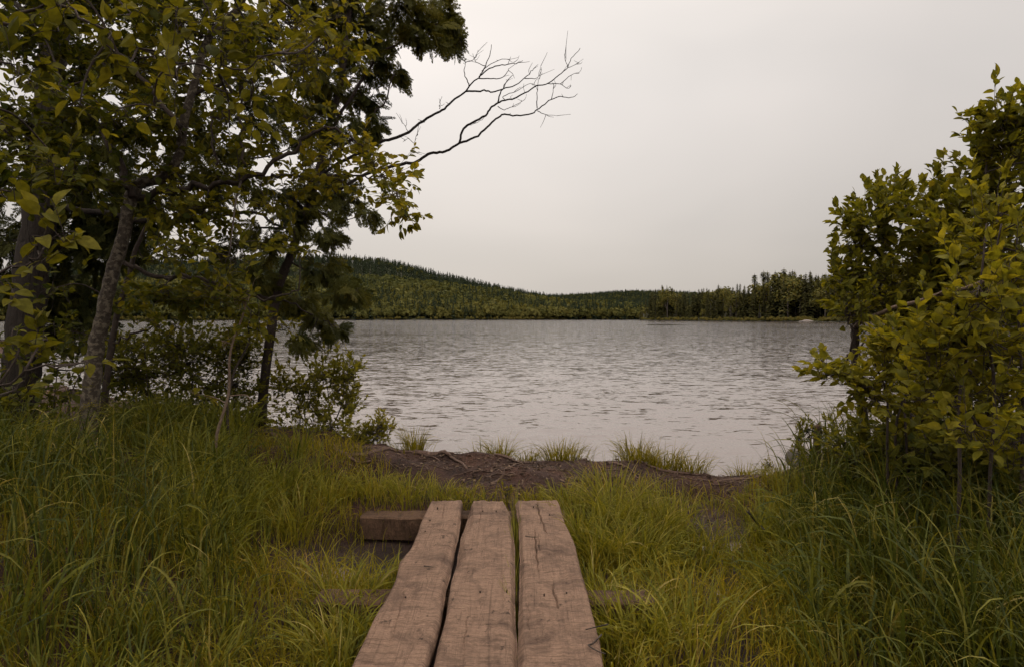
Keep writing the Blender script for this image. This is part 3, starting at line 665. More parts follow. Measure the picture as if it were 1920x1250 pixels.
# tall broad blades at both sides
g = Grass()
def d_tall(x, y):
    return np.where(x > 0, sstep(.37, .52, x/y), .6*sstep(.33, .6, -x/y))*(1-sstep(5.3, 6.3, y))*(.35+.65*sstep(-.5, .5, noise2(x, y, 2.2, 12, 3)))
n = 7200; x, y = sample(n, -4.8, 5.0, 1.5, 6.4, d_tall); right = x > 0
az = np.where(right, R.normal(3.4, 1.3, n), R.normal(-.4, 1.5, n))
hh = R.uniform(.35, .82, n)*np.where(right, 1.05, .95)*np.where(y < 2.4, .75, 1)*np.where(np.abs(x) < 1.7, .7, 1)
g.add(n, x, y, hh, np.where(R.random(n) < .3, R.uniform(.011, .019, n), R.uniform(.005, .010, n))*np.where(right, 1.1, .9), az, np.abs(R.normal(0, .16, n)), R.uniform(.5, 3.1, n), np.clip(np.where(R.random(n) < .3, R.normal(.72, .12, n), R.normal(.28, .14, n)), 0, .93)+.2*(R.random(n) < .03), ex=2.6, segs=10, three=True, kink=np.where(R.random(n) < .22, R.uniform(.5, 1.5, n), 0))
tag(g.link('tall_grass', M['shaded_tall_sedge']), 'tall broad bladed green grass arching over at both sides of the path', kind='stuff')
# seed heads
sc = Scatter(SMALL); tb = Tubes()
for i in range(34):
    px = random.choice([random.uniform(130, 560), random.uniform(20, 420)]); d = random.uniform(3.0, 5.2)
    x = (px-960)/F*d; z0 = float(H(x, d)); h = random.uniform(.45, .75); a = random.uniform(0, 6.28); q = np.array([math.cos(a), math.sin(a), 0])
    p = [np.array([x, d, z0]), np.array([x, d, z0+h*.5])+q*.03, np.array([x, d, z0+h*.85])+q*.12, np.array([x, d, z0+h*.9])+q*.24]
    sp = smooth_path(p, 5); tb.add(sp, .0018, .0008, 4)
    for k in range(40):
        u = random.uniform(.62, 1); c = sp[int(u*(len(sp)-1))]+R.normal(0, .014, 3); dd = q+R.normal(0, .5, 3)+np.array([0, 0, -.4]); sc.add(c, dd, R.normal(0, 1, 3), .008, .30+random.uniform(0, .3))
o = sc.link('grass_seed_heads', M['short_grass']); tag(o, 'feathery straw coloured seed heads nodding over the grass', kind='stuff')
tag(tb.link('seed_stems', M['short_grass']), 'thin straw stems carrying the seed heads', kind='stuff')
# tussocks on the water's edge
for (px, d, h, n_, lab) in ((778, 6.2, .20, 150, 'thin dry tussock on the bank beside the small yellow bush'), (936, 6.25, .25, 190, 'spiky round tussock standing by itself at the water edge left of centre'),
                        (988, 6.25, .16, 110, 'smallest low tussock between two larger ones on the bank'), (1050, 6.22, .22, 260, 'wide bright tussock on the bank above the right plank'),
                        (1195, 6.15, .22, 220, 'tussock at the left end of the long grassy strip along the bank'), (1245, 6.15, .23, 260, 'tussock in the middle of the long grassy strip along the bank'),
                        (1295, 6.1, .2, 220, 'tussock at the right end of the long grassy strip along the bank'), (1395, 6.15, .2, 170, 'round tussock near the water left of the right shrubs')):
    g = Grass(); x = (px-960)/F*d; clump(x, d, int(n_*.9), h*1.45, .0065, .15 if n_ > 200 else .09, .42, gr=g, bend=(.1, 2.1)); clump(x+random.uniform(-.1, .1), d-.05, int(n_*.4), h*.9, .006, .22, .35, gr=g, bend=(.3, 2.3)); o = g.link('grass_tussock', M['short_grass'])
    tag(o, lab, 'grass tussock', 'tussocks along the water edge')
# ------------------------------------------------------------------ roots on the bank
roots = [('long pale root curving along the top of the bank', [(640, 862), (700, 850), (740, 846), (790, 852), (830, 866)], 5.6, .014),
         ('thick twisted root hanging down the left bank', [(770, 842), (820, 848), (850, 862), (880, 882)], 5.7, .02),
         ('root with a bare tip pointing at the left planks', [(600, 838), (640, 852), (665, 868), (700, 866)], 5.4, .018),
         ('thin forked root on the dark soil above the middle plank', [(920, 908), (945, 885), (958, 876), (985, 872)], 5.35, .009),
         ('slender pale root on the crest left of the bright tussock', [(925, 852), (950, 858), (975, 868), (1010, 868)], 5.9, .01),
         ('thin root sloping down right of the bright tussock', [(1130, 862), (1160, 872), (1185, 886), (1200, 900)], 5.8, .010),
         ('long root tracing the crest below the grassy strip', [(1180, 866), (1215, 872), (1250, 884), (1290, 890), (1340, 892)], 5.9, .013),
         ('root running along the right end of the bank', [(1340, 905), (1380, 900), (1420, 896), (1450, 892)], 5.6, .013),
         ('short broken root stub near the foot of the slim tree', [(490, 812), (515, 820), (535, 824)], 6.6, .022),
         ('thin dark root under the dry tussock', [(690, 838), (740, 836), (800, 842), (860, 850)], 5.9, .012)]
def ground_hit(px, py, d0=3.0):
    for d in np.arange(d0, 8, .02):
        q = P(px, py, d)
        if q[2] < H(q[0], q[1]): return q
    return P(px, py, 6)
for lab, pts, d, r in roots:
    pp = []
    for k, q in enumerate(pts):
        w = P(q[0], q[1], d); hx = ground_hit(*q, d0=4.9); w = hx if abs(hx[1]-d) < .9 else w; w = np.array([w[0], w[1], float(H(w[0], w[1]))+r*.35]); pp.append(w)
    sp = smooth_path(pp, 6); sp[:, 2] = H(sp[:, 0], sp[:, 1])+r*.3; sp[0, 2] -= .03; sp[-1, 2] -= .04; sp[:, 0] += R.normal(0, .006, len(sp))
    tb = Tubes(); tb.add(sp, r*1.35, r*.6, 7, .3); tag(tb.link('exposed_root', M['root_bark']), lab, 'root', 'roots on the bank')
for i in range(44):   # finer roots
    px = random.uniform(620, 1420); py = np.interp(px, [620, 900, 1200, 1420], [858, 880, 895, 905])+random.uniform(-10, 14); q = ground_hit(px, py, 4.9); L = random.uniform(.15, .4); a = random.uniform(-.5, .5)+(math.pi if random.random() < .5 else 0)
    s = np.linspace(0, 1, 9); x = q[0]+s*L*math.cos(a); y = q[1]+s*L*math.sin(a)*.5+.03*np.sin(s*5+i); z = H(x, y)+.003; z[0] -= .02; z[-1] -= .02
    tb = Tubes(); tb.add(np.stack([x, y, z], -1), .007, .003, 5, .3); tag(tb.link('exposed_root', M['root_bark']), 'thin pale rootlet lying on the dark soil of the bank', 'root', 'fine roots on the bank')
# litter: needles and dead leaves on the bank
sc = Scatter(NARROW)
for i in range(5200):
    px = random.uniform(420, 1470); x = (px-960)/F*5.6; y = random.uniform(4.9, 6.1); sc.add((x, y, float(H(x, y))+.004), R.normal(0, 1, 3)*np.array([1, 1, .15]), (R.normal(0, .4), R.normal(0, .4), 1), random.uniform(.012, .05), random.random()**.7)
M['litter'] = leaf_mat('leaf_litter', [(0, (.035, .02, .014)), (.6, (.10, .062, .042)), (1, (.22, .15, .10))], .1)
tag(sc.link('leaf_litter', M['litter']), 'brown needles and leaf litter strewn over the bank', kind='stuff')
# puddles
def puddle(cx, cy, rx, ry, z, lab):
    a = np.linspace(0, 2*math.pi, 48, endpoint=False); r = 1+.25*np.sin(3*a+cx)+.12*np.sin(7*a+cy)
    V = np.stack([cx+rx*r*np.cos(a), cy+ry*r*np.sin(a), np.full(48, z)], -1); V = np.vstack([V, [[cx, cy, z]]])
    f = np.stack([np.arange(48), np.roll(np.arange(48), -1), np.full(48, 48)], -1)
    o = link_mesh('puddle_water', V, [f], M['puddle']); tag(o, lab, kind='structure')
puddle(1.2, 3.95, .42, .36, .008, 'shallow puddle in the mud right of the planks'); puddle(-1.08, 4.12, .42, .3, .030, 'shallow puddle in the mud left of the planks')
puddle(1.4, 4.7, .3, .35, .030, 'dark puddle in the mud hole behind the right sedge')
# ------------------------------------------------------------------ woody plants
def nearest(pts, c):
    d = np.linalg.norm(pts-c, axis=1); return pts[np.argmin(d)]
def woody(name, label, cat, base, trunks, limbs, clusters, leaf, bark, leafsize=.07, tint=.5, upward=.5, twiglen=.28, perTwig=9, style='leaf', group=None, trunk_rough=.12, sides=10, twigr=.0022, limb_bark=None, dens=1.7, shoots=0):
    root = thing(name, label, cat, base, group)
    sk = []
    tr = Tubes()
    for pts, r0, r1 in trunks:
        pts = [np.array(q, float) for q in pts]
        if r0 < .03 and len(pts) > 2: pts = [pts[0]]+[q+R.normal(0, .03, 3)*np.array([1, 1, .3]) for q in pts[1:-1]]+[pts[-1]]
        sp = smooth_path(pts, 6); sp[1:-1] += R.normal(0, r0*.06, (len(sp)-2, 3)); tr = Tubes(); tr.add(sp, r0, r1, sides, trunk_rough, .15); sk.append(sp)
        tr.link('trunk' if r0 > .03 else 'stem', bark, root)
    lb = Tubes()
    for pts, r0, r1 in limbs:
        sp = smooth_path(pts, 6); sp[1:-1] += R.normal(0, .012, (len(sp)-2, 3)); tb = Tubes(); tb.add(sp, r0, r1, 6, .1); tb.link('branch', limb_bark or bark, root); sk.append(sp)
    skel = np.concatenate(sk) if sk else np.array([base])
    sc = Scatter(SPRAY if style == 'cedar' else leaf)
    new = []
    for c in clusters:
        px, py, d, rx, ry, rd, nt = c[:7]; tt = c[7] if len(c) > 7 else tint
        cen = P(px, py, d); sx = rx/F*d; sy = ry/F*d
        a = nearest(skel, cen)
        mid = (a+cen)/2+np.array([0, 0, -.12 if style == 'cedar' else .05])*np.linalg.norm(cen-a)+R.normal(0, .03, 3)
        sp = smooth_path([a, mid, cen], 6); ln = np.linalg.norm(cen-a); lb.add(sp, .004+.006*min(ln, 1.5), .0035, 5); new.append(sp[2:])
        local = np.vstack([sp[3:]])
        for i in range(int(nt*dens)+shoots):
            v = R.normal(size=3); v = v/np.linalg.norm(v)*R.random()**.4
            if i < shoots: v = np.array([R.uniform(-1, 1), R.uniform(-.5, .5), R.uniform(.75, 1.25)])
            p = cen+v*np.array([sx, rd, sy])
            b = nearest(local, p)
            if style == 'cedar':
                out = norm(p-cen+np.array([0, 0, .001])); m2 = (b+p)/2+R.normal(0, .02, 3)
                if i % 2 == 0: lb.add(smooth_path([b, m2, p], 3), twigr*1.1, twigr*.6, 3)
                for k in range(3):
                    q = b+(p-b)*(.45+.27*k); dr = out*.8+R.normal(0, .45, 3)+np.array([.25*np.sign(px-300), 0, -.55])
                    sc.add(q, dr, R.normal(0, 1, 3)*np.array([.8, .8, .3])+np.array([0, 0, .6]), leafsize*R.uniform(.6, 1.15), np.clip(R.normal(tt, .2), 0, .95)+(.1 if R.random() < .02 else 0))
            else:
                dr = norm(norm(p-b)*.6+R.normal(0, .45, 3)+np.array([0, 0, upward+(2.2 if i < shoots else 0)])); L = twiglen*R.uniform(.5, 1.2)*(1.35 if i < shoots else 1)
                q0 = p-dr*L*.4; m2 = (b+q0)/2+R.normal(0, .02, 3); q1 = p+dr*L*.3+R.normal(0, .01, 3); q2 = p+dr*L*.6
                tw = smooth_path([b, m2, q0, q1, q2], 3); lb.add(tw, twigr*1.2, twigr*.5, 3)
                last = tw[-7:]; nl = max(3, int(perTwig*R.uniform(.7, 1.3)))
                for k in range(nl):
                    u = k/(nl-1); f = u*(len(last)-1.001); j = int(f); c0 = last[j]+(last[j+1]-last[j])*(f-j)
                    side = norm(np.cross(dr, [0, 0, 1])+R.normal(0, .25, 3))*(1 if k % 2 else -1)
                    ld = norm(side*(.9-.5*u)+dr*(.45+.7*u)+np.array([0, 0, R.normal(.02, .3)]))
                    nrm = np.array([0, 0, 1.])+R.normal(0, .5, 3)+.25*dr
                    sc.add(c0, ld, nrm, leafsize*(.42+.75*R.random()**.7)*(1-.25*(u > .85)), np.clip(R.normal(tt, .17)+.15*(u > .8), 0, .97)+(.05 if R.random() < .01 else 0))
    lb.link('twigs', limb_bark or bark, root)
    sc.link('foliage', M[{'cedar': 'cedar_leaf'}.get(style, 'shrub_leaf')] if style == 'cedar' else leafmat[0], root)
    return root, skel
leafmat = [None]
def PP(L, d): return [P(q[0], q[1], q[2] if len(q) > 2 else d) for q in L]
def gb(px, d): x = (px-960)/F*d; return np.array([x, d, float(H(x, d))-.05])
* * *
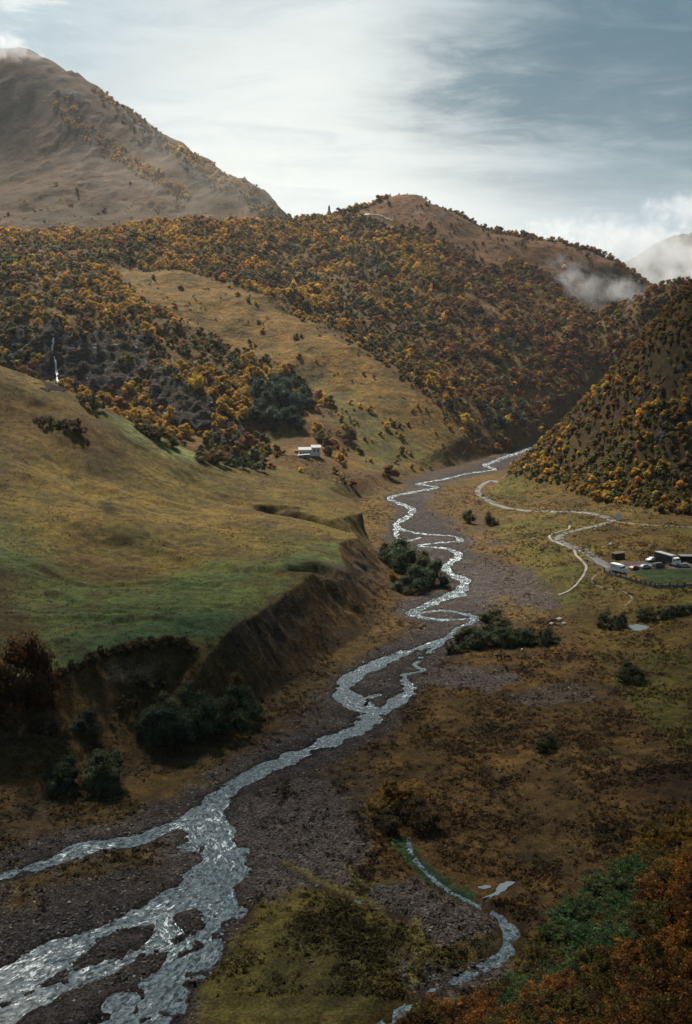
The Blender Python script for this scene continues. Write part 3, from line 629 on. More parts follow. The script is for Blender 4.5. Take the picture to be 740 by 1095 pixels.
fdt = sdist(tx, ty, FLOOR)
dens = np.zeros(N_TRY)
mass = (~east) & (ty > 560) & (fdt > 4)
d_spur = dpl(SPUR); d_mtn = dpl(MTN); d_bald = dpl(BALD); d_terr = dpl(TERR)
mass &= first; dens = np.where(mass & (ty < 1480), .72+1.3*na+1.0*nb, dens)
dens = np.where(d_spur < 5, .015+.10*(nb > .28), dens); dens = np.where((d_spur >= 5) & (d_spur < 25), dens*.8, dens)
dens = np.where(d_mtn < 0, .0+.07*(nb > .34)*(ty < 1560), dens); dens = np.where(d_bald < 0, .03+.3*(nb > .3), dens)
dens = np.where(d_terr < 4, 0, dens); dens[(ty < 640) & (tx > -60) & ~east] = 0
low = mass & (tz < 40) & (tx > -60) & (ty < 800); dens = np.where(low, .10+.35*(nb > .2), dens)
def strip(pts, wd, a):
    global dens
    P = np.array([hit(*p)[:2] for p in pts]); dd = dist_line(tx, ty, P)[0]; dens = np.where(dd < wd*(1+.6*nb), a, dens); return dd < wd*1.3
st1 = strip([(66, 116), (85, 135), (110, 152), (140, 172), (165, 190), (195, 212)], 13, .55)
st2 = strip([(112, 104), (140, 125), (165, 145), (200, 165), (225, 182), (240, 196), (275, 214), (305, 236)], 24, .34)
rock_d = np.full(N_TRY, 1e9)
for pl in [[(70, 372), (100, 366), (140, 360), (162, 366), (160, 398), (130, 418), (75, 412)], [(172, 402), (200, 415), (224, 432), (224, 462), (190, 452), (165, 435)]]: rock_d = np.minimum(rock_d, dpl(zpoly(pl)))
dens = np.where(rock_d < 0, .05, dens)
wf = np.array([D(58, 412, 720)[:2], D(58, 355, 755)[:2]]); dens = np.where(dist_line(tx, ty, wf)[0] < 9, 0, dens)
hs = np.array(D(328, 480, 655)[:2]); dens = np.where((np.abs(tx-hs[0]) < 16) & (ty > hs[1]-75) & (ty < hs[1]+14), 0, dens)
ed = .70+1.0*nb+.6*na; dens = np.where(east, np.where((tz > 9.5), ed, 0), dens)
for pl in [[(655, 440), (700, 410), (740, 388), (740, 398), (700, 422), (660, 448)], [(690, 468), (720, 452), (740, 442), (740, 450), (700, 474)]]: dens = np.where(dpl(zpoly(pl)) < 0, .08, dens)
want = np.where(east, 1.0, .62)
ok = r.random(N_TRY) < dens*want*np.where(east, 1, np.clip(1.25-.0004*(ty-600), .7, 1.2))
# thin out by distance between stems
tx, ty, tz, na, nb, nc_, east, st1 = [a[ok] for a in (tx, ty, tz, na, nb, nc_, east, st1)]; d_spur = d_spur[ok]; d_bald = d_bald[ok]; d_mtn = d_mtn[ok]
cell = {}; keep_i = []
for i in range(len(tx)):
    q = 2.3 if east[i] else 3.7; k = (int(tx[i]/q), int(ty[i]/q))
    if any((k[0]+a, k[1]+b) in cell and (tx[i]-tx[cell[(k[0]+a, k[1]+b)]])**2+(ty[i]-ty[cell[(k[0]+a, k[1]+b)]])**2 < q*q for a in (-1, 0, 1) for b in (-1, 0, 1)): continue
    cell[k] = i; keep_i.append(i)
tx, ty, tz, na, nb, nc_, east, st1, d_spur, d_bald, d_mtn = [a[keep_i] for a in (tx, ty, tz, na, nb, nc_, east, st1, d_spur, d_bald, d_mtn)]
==
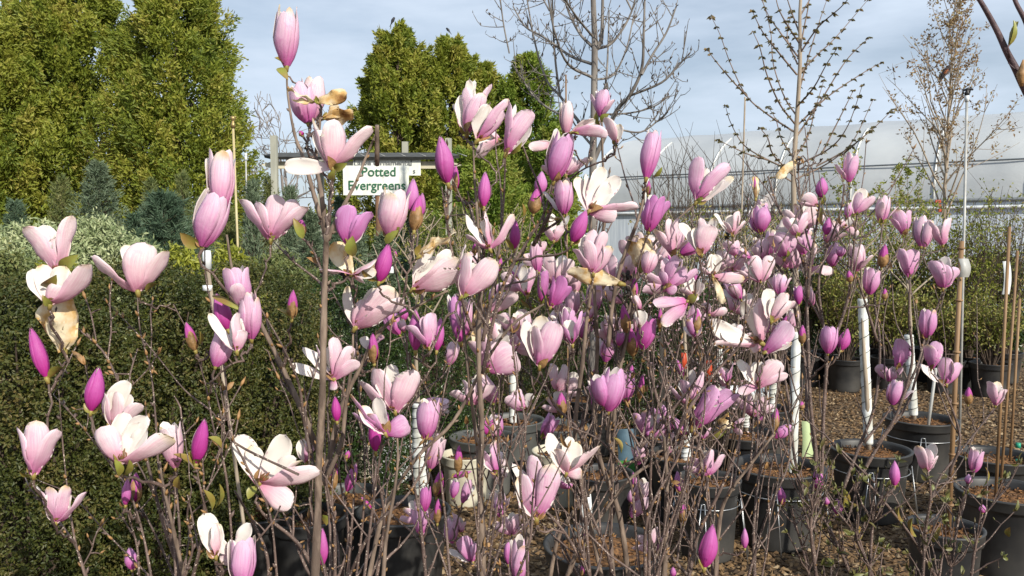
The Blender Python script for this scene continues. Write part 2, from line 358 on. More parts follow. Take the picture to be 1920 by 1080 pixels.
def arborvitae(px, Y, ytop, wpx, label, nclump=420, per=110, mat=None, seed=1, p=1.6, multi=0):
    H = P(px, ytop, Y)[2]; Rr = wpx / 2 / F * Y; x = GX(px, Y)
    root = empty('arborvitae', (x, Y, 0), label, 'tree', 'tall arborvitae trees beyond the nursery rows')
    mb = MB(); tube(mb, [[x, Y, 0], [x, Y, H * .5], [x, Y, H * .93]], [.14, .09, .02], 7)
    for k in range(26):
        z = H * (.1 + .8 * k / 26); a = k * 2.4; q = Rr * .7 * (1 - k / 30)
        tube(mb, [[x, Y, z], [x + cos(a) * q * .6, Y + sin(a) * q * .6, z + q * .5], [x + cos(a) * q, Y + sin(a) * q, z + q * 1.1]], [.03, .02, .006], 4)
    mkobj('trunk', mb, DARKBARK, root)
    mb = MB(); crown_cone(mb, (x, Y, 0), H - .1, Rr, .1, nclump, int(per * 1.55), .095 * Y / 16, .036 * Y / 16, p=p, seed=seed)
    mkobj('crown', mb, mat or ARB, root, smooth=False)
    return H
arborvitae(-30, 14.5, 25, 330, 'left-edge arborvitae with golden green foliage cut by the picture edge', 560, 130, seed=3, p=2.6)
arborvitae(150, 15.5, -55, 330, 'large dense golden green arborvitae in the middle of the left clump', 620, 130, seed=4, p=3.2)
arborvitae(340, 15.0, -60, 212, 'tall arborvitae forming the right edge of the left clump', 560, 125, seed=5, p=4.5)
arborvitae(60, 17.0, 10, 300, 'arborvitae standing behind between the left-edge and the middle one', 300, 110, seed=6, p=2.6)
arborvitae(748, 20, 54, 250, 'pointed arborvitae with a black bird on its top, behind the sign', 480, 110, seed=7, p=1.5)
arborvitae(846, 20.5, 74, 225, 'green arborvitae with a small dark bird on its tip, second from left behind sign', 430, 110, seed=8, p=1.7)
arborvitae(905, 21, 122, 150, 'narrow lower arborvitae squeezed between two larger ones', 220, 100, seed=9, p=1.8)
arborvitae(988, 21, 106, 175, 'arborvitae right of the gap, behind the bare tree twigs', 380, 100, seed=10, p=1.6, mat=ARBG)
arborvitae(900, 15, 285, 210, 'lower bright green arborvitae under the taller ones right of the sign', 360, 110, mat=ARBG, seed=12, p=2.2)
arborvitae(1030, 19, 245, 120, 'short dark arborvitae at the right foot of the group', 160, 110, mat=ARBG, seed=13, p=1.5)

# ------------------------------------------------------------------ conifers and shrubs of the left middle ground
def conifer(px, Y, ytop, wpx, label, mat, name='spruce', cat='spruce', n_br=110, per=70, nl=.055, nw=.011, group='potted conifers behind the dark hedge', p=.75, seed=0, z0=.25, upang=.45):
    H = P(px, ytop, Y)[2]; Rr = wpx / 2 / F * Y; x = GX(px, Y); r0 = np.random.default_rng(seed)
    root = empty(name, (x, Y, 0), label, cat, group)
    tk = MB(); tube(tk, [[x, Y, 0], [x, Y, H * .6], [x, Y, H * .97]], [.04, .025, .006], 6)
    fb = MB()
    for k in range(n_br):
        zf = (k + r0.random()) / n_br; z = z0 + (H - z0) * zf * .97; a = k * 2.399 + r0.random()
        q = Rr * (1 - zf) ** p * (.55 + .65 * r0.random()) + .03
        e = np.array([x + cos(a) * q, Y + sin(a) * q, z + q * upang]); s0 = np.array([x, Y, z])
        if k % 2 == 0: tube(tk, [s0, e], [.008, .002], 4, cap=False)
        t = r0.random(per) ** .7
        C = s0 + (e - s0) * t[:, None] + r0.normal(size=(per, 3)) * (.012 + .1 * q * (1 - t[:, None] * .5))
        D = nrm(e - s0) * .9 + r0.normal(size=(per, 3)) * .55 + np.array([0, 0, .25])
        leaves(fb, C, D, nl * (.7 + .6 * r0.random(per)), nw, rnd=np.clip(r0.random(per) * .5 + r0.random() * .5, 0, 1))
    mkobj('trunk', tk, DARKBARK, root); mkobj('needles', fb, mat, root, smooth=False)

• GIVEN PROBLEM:
Select all lines with the word "Python" from the entries above.

• COMPLETE OUTPUT:
The Blender Python script for this scene continues. Write part 3, from line 629 on. More parts follow. The script is for Blender 4.5. Take the picture to be 740 by 1095 pixels.
The Blender Python script for this scene continues. Write part 2, from line 358 on. More parts follow. Take the picture to be 1920 by 1080 pixels.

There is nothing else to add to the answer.